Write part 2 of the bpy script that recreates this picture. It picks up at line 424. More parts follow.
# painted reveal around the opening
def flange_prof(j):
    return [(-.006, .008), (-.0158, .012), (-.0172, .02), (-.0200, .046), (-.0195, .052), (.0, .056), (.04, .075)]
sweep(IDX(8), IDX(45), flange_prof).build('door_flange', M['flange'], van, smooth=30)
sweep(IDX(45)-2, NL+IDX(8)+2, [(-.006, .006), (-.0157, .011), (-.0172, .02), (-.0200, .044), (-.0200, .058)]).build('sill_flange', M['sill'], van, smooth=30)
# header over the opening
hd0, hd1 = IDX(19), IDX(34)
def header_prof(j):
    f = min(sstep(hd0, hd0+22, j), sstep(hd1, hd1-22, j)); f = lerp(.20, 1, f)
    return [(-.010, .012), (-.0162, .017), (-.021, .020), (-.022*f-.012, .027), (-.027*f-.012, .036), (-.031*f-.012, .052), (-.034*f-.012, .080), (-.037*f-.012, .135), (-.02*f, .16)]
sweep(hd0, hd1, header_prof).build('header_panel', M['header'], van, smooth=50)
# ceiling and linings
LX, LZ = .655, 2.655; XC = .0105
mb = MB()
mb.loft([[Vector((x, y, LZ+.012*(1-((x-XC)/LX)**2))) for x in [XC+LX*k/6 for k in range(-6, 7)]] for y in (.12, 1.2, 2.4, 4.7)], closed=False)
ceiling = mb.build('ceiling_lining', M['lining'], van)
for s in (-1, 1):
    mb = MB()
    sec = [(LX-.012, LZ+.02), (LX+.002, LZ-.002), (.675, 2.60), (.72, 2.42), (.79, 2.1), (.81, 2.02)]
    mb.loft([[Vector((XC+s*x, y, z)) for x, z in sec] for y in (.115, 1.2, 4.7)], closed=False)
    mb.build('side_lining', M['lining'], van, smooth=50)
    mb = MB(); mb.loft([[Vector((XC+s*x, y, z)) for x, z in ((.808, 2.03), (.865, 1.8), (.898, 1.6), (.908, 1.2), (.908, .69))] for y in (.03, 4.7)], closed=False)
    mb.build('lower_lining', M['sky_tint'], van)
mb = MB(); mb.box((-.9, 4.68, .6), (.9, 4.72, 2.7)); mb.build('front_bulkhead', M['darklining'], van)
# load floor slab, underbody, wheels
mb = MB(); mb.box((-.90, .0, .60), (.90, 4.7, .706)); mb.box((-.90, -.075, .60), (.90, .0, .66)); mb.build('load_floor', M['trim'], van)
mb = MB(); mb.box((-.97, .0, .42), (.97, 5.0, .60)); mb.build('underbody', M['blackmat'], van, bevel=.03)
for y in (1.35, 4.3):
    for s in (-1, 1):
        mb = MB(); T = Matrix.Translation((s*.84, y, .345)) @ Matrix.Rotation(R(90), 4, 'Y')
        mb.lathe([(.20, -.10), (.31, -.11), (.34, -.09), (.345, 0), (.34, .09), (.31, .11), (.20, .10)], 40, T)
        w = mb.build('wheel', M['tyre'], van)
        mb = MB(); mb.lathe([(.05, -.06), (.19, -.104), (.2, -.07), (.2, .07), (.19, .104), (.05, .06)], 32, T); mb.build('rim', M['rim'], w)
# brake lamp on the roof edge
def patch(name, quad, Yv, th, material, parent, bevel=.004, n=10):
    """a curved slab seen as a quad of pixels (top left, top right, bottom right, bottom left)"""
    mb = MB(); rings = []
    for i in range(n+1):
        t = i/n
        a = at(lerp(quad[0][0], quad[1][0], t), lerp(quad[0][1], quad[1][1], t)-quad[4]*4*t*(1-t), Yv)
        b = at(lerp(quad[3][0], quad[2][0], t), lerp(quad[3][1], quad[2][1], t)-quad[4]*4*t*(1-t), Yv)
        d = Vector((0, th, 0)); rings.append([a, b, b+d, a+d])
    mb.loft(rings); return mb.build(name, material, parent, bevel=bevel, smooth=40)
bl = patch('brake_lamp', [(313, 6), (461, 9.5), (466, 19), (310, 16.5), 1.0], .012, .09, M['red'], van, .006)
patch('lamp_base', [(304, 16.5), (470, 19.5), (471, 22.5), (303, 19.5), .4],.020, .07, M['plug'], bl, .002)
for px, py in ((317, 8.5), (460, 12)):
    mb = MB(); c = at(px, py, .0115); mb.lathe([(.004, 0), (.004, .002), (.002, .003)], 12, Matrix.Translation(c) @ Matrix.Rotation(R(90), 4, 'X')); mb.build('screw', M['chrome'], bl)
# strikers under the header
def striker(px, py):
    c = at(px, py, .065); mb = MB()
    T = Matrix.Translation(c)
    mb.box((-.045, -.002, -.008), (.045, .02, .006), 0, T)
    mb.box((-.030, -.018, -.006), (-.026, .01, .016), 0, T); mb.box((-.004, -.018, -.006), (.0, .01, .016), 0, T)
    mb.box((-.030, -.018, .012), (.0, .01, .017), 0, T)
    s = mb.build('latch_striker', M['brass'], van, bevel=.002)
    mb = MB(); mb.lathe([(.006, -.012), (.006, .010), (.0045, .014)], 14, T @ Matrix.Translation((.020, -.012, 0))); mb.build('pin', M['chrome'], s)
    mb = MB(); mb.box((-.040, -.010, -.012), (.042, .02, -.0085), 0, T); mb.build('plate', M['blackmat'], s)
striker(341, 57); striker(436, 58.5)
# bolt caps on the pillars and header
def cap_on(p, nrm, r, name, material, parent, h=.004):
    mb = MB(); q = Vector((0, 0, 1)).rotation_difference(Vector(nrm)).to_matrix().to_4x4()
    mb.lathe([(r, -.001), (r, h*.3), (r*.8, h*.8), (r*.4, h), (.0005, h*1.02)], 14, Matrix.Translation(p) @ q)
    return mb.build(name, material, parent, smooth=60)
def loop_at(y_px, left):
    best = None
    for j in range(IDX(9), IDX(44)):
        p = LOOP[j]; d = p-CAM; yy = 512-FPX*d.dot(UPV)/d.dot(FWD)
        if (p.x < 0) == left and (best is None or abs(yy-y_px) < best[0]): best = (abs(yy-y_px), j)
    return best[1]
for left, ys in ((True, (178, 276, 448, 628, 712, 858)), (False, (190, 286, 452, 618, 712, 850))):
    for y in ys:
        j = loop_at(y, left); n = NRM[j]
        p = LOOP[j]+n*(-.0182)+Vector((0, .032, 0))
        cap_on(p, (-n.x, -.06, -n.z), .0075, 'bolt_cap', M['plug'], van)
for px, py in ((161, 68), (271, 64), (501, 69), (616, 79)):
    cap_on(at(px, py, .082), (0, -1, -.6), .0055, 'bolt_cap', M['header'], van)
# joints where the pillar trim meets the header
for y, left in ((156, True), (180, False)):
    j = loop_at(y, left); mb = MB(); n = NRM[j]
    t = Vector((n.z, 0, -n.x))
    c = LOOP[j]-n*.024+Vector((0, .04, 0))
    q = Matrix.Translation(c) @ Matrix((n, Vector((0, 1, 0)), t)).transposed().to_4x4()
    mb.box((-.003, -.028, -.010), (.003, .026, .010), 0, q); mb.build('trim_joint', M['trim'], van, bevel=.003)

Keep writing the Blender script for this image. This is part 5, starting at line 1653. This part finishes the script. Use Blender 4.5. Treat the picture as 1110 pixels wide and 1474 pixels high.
☆ ☆ ☆
* Required work:
Your task is to repeat every line exactly.

* Reply:
Write part 2 of the bpy script that recreates this picture. It picks up at line 424. More parts follow.
# painted reveal around the opening
def flange_prof(j):
    return [(-.006, .008), (-.0158, .012), (-.0172, .02), (-.0200, .046), (-.0195, .052), (.0, .056), (.04, .075)]
sweep(IDX(8), IDX(45), flange_prof).build('door_flange', M['flange'], van, smooth=30)
sweep(IDX(45)-2, NL+IDX(8)+2, [(-.006, .006), (-.0157, .011), (-.0172, .02), (-.0200, .044), (-.0200, .058)]).build('sill_flange', M['sill'], van, smooth=30)
# header over the opening
hd0, hd1 = IDX(19), IDX(34)
def header_prof(j):
    f = min(sstep(hd0, hd0+22, j), sstep(hd1, hd1-22, j)); f = lerp(.20, 1, f)
    return [(-.010, .012), (-.0162, .017), (-.021, .020), (-.022*f-.012, .027), (-.027*f-.012, .036), (-.031*f-.012, .052), (-.034*f-.012, .080), (-.037*f-.012, .135), (-.02*f, .16)]
sweep(hd0, hd1, header_prof).build('header_panel', M['header'], van, smooth=50)
# ceiling and linings
LX, LZ = .655, 2.655; XC = .0105
mb = MB()
mb.loft([[Vector((x, y, LZ+.012*(1-((x-XC)/LX)**2))) for x in [XC+LX*k/6 for k in range(-6, 7)]] for y in (.12, 1.2, 2.4, 4.7)], closed=False)
ceiling = mb.build('ceiling_lining', M['lining'], van)
for s in (-1, 1):
    mb = MB()
    sec = [(LX-.012, LZ+.02), (LX+.002, LZ-.002), (.675, 2.60), (.72, 2.42), (.79, 2.1), (.81, 2.02)]
    mb.loft([[Vector((XC+s*x, y, z)) for x, z in sec] for y in (.115, 1.2, 4.7)], closed=False)
    mb.build('side_lining', M['lining'], van, smooth=50)
    mb = MB(); mb.loft([[Vector((XC+s*x, y, z)) for x, z in ((.808, 2.03), (.865, 1.8), (.898, 1.6), (.908, 1.2), (.908, .69))] for y in (.03, 4.7)], closed=False)
    mb.build('lower_lining', M['sky_tint'], van)
mb = MB(); mb.box((-.9, 4.68, .6), (.9, 4.72, 2.7)); mb.build('front_bulkhead', M['darklining'], van)
# load floor slab, underbody, wheels
mb = MB(); mb.box((-.90, .0, .60), (.90, 4.7, .706)); mb.box((-.90, -.075, .60), (.90, .0, .66)); mb.build('load_floor', M['trim'], van)
mb = MB(); mb.box((-.97, .0, .42), (.97, 5.0, .60)); mb.build('underbody', M['blackmat'], van, bevel=.03)
for y in (1.35, 4.3):
    for s in (-1, 1):
        mb = MB(); T = Matrix.Translation((s*.84, y, .345)) @ Matrix.Rotation(R(90), 4, 'Y')
        mb.lathe([(.20, -.10), (.31, -.11), (.34, -.09), (.345, 0), (.34, .09), (.31, .11), (.20, .10)], 40, T)
        w = mb.build('wheel', M['tyre'], van)
        mb = MB(); mb.lathe([(.05, -.06), (.19, -.104), (.2, -.07), (.2, .07), (.19, .104), (.05, .06)], 32, T); mb.build('rim', M['rim'], w)
# brake lamp on the roof edge
def patch(name, quad, Yv, th, material, parent, bevel=.004, n=10):
    """a curved slab seen as a quad of pixels (top left, top right, bottom right, bottom left)"""
    mb = MB(); rings = []
    for i in range(n+1):
        t = i/n
        a = at(lerp(quad[0][0], quad[1][0], t), lerp(quad[0][1], quad[1][1], t)-quad[4]*4*t*(1-t), Yv)
        b = at(lerp(quad[3][0], quad[2][0], t), lerp(quad[3][1], quad[2][1], t)-quad[4]*4*t*(1-t), Yv)
        d = Vector((0, th, 0)); rings.append([a, b, b+d, a+d])
    mb.loft(rings); return mb.build(name, material, parent, bevel=bevel, smooth=40)
bl = patch('brake_lamp', [(313, 6), (461, 9.5), (466, 19), (310, 16.5), 1.0], .012, .09, M['red'], van, .006)
patch('lamp_base', [(304, 16.5), (470, 19.5), (471, 22.5), (303, 19.5), .4],.020, .07, M['plug'], bl, .002)
for px, py in ((317, 8.5), (460, 12)):
    mb = MB(); c = at(px, py, .0115); mb.lathe([(.004, 0), (.004, .002), (.002, .003)], 12, Matrix.Translation(c) @ Matrix.Rotation(R(90), 4, 'X')); mb.build('screw', M['chrome'], bl)
# strikers under the header
def striker(px, py):
    c = at(px, py, .065); mb = MB()
    T = Matrix.Translation(c)
    mb.box((-.045, -.002, -.008), (.045, .02, .006), 0, T)
    mb.box((-.030, -.018, -.006), (-.026, .01, .016), 0, T); mb.box((-.004, -.018, -.006), (.0, .01, .016), 0, T)
    mb.box((-.030, -.018, .012), (.0, .01, .017), 0, T)
    s = mb.build('latch_striker', M['brass'], van, bevel=.002)
    mb = MB(); mb.lathe([(.006, -.012), (.006, .010), (.0045, .014)], 14, T @ Matrix.Translation((.020, -.012, 0))); mb.build('pin', M['chrome'], s)
    mb = MB(); mb.box((-.040, -.010, -.012), (.042, .02, -.0085), 0, T); mb.build('plate', M['blackmat'], s)
striker(341, 57); striker(436, 58.5)
# bolt caps on the pillars and header
def cap_on(p, nrm, r, name, material, parent, h=.004):
    mb = MB(); q = Vector((0, 0, 1)).rotation_difference(Vector(nrm)).to_matrix().to_4x4()
    mb.lathe([(r, -.001), (r, h*.3), (r*.8, h*.8), (r*.4, h), (.0005, h*1.02)], 14, Matrix.Translation(p) @ q)
    return mb.build(name, material, parent, smooth=60)
def loop_at(y_px, left):
    best = None
    for j in range(IDX(9), IDX(44)):
        p = LOOP[j]; d = p-CAM; yy = 512-FPX*d.dot(UPV)/d.dot(FWD)
        if (p.x < 0) == left and (best is None or abs(yy-y_px) < best[0]): best = (abs(yy-y_px), j)
    return best[1]
for left, ys in ((True, (178, 276, 448, 628, 712, 858)), (False, (190, 286, 452, 618, 712, 850))):
    for y in ys:
        j = loop_at(y, left); n = NRM[j]
        p = LOOP[j]+n*(-.0182)+Vector((0, .032, 0))
        cap_on(p, (-n.x, -.06, -n.z), .0075, 'bolt_cap', M['plug'], van)
for px, py in ((161, 68), (271, 64), (501, 69), (616, 79)):
    cap_on(at(px, py, .082), (0, -1, -.6), .0055, 'bolt_cap', M['header'], van)
# joints where the pillar trim meets the header
for y, left in ((156, True), (180, False)):
    j = loop_at(y, left); mb = MB(); n = NRM[j]
    t = Vector((n.z, 0, -n.x))
    c = LOOP[j]-n*.024+Vector((0, .04, 0))
    q = Matrix.Translation(c) @ Matrix((n, Vector((0, 1, 0)), t)).transposed().to_4x4()
    mb.box((-.003, -.028, -.010), (.003, .026, .010), 0, q); mb.build('trim_joint', M['trim'], van, bevel=.003)

Keep writing the Blender script for this image. This is part 5, starting at line 1653. This part finishes the script. Use Blender 4.5. Treat the picture as 1110 pixels wide and 1474 pixels high.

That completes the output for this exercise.